9 thoughts on “SF Mistressworks

  1. I’m a bit unhappy that fantasy is so explicitly excluded (with one book crossed out). That tends to reinforce another one of those stereotypes (women write fantasy — which is Bad! and Swamps SF!). I’m sure it’s unintentional, though the removal of Sword of Rhiannon gives the impression that once again fantasy is elided and denied as the lesser genre. And since many of the writers listed write across both genres, that’s unfortunate.

    1. Yeah, I know. It annoyed me too. But, as I said yesterday with regard to transphobic feminists, sometimes you have to take support where you can get it, even if the person concerned has some dubious views in other areas.

    2. I am first and foremost a fan of sf, and it was in response to the numerous male-dominated lists of classic sf, as well as the conversation on the topic which has been going since earlier this year, that I started up the SF Mistressworks blog.

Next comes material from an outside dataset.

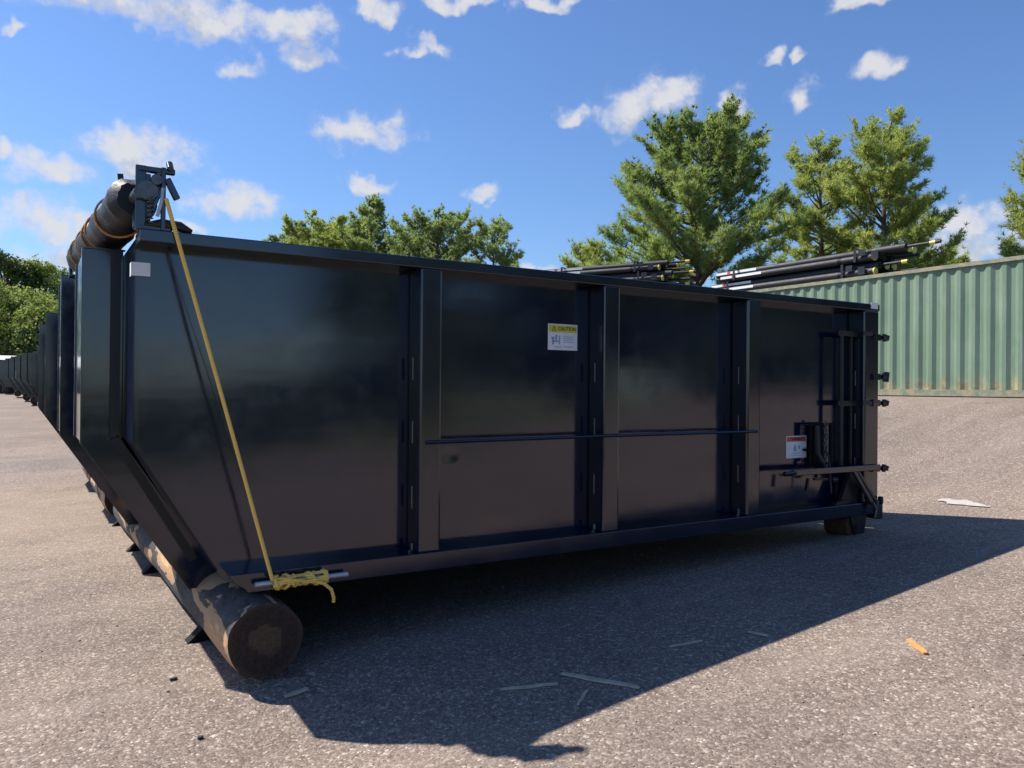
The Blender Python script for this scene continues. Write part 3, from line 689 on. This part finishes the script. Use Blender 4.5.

I’m also excluding sf works published after 2000, because I’d like the blog to champion works that have been forgotten or have unfairly low profiles.

      But that doesn’t mean someone else can’t do the same for fantasy or twenty-first century science fiction by women writers.

      1. I certainly didn’t think you’d excluded fantasy for negative reasons. Your list is an excellent thing. I may well start on a fantasy equivalent.

  2. This made me think (not for the first time) that the eight planet stories by Johanna Sinisalo really should be published as a collection. *And* translated into English. They are good feminist science fiction, some of them quite hard sf IIRC.